_PROVIDED MATERIAL:_
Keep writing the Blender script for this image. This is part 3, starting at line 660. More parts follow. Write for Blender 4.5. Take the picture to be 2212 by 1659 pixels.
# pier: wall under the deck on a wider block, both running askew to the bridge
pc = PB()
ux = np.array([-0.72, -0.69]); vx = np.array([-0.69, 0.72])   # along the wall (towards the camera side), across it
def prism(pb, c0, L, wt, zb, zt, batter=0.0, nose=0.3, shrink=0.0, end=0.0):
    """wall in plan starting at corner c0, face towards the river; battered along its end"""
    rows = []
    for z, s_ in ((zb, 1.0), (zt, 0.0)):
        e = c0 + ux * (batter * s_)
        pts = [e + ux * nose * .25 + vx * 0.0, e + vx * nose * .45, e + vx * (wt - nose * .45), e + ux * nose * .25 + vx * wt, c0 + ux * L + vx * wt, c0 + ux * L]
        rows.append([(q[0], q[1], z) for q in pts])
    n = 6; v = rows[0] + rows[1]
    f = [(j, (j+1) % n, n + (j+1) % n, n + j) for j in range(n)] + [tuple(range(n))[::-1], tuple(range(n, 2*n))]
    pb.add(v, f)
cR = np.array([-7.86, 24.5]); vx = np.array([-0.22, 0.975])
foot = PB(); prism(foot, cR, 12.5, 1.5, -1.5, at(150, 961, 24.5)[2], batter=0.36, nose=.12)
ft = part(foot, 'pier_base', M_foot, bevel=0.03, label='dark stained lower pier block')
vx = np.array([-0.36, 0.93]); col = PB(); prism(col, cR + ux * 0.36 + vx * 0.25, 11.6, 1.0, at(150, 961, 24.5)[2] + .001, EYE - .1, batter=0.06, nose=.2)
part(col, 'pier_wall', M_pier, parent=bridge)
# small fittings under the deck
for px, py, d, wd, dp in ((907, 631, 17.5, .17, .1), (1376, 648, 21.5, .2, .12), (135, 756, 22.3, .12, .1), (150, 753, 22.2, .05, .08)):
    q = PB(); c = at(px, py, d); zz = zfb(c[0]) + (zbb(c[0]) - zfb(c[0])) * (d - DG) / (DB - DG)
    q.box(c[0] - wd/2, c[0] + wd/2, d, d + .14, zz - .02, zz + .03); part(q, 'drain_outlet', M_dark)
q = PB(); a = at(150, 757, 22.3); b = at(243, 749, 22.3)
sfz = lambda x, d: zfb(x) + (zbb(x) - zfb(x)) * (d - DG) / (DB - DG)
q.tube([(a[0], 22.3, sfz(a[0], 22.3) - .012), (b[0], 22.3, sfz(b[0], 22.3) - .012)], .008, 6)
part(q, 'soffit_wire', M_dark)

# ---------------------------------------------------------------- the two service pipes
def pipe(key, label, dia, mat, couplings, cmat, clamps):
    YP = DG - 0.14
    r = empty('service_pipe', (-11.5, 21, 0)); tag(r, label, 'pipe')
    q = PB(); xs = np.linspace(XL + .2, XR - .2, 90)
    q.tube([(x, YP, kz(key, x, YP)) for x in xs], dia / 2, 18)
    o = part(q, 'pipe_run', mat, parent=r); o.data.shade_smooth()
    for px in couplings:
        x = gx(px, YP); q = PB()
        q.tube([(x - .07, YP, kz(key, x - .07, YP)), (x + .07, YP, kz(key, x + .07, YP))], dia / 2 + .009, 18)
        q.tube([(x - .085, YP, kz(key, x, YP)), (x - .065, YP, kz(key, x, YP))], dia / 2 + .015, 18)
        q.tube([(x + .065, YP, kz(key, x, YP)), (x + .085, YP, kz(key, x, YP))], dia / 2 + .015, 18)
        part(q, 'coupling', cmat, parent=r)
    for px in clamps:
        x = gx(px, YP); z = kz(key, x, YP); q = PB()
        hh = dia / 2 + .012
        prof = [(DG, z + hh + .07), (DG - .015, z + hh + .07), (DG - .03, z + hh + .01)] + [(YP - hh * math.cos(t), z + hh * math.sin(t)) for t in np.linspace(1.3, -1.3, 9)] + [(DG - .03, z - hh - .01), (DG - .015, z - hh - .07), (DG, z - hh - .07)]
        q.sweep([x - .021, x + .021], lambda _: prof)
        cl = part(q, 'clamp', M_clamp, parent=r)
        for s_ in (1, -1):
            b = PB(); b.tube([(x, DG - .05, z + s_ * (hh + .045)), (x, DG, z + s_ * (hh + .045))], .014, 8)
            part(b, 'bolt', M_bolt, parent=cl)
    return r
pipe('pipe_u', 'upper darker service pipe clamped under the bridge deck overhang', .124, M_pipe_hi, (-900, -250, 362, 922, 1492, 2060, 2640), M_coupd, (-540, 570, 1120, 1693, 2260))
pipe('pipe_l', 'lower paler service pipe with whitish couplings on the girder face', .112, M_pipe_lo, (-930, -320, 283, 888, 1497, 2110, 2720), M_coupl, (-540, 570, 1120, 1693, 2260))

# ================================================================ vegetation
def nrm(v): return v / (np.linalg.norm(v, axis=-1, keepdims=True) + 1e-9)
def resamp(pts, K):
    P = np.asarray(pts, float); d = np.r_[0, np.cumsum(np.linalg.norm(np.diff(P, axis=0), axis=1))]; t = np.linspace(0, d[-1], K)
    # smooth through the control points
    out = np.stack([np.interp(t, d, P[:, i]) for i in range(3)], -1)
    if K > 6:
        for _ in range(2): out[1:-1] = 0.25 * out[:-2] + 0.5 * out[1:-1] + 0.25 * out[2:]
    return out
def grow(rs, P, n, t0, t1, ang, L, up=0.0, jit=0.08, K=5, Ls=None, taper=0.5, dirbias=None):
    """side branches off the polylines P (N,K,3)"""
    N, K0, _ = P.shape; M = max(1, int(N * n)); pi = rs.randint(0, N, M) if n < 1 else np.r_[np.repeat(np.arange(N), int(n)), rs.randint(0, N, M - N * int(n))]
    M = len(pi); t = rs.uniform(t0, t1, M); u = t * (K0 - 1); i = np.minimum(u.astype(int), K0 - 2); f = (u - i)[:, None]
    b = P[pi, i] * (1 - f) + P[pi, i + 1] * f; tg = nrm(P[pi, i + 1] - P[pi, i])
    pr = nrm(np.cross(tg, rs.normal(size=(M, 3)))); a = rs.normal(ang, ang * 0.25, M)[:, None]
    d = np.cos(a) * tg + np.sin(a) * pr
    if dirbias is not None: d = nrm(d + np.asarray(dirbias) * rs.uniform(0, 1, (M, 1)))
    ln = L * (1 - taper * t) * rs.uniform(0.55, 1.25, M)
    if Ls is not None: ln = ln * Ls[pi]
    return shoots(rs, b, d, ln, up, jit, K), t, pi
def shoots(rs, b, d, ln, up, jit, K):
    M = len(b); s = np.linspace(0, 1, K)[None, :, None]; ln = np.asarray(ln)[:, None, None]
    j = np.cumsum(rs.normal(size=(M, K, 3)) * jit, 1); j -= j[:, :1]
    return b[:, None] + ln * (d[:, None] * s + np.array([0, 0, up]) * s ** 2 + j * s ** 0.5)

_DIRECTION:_
Every line above should be retyped exactly as given.

_RESPONSE FOR THIS EXERCISE:_
Keep writing the Blender script for this image. This is part 3, starting at line 660. More parts follow. Write for Blender 4.5. Take the picture to be 2212 by 1659 pixels.
# pier: wall under the deck on a wider block, both running askew to the bridge
pc = PB()
ux = np.array([-0.72, -0.69]); vx = np.array([-0.69, 0.72])   # along the wall (towards the camera side), across it
def prism(pb, c0, L, wt, zb, zt, batter=0.0, nose=0.3, shrink=0.0, end=0.0):
    """wall in plan starting at corner c0, face towards the river; battered along its end"""
    rows = []
    for z, s_ in ((zb, 1.0), (zt, 0.0)):
        e = c0 + ux * (batter * s_)
        pts = [e + ux * nose * .25 + vx * 0.0, e + vx * nose * .45, e + vx * (wt - nose * .45), e + ux * nose * .25 + vx * wt, c0 + ux * L + vx * wt, c0 + ux * L]
        rows.append([(q[0], q[1], z) for q in pts])
    n = 6; v = rows[0] + rows[1]
    f = [(j, (j+1) % n, n + (j+1) % n, n + j) for j in range(n)] + [tuple(range(n))[::-1], tuple(range(n, 2*n))]
    pb.add(v, f)
cR = np.array([-7.86, 24.5]); vx = np.array([-0.22, 0.975])
foot = PB(); prism(foot, cR, 12.5, 1.5, -1.5, at(150, 961, 24.5)[2], batter=0.36, nose=.12)
ft = part(foot, 'pier_base', M_foot, bevel=0.03, label='dark stained lower pier block')
vx = np.array([-0.36, 0.93]); col = PB(); prism(col, cR + ux * 0.36 + vx * 0.25, 11.6, 1.0, at(150, 961, 24.5)[2] + .001, EYE - .1, batter=0.06, nose=.2)
part(col, 'pier_wall', M_pier, parent=bridge)
# small fittings under the deck
for px, py, d, wd, dp in ((907, 631, 17.5, .17, .1), (1376, 648, 21.5, .2, .12), (135, 756, 22.3, .12, .1), (150, 753, 22.2, .05, .08)):
    q = PB(); c = at(px, py, d); zz = zfb(c[0]) + (zbb(c[0]) - zfb(c[0])) * (d - DG) / (DB - DG)
    q.box(c[0] - wd/2, c[0] + wd/2, d, d + .14, zz - .02, zz + .03); part(q, 'drain_outlet', M_dark)
q = PB(); a = at(150, 757, 22.3); b = at(243, 749, 22.3)
sfz = lambda x, d: zfb(x) + (zbb(x) - zfb(x)) * (d - DG) / (DB - DG)
q.tube([(a[0], 22.3, sfz(a[0], 22.3) - .012), (b[0], 22.3, sfz(b[0], 22.3) - .012)], .008, 6)
part(q, 'soffit_wire', M_dark)

# ---------------------------------------------------------------- the two service pipes
def pipe(key, label, dia, mat, couplings, cmat, clamps):
    YP = DG - 0.14
    r = empty('service_pipe', (-11.5, 21, 0)); tag(r, label, 'pipe')
    q = PB(); xs = np.linspace(XL + .2, XR - .2, 90)
    q.tube([(x, YP, kz(key, x, YP)) for x in xs], dia / 2, 18)
    o = part(q, 'pipe_run', mat, parent=r); o.data.shade_smooth()
    for px in couplings:
        x = gx(px, YP); q = PB()
        q.tube([(x - .07, YP, kz(key, x - .07, YP)), (x + .07, YP, kz(key, x + .07, YP))], dia / 2 + .009, 18)
        q.tube([(x - .085, YP, kz(key, x, YP)), (x - .065, YP, kz(key, x, YP))], dia / 2 + .015, 18)
        q.tube([(x + .065, YP, kz(key, x, YP)), (x + .085, YP, kz(key, x, YP))], dia / 2 + .015, 18)
        part(q, 'coupling', cmat, parent=r)
    for px in clamps:
        x = gx(px, YP); z = kz(key, x, YP); q = PB()
        hh = dia / 2 + .012
        prof = [(DG, z + hh + .07), (DG - .015, z + hh + .07), (DG - .03, z + hh + .01)] + [(YP - hh * math.cos(t), z + hh * math.sin(t)) for t in np.linspace(1.3, -1.3, 9)] + [(DG - .03, z - hh - .01), (DG - .015, z - hh - .07), (DG, z - hh - .07)]
        q.sweep([x - .021, x + .021], lambda _: prof)
        cl = part(q, 'clamp', M_clamp, parent=r)
        for s_ in (1, -1):
            b = PB(); b.tube([(x, DG - .05, z + s_ * (hh + .045)), (x, DG, z + s_ * (hh + .045))], .014, 8)
            part(b, 'bolt', M_bolt, parent=cl)
    return r
pipe('pipe_u', 'upper darker service pipe clamped under the bridge deck overhang', .124, M_pipe_hi, (-900, -250, 362, 922, 1492, 2060, 2640), M_coupd, (-540, 570, 1120, 1693, 2260))
pipe('pipe_l', 'lower paler service pipe with whitish couplings on the girder face', .112, M_pipe_lo, (-930, -320, 283, 888, 1497, 2110, 2720), M_coupl, (-540, 570, 1120, 1693, 2260))

# ================================================================ vegetation
def nrm(v): return v / (np.linalg.norm(v, axis=-1, keepdims=True) + 1e-9)
def resamp(pts, K):
    P = np.asarray(pts, float); d = np.r_[0, np.cumsum(np.linalg.norm(np.diff(P, axis=0), axis=1))]; t = np.linspace(0, d[-1], K)
    # smooth through the control points
    out = np.stack([np.interp(t, d, P[:, i]) for i in range(3)], -1)
    if K > 6:
        for _ in range(2): out[1:-1] = 0.25 * out[:-2] + 0.5 * out[1:-1] + 0.25 * out[2:]
    return out
def grow(rs, P, n, t0, t1, ang, L, up=0.0, jit=0.08, K=5, Ls=None, taper=0.5, dirbias=None):
    """side branches off the polylines P (N,K,3)"""
    N, K0, _ = P.shape; M = max(1, int(N * n)); pi = rs.randint(0, N, M) if n < 1 else np.r_[np.repeat(np.arange(N), int(n)), rs.randint(0, N, M - N * int(n))]
    M = len(pi); t = rs.uniform(t0, t1, M); u = t * (K0 - 1); i = np.minimum(u.astype(int), K0 - 2); f = (u - i)[:, None]
    b = P[pi, i] * (1 - f) + P[pi, i + 1] * f; tg = nrm(P[pi, i + 1] - P[pi, i])
    pr = nrm(np.cross(tg, rs.normal(size=(M, 3)))); a = rs.normal(ang, ang * 0.25, M)[:, None]
    d = np.cos(a) * tg + np.sin(a) * pr
    if dirbias is not None: d = nrm(d + np.asarray(dirbias) * rs.uniform(0, 1, (M, 1)))
    ln = L * (1 - taper * t) * rs.uniform(0.55, 1.25, M)
    if Ls is not None: ln = ln * Ls[pi]
    return shoots(rs, b, d, ln, up, jit, K), t, pi
def shoots(rs, b, d, ln, up, jit, K):
    M = len(b); s = np.linspace(0, 1, K)[None, :, None]; ln = np.asarray(ln)[:, None, None]
    j = np.cumsum(rs.normal(size=(M, K, 3)) * jit, 1); j -= j[:, :1]
    return b[:, None] + ln * (d[:, None] * s + np.array([0, 0, up]) * s ** 2 + j * s ** 0.5)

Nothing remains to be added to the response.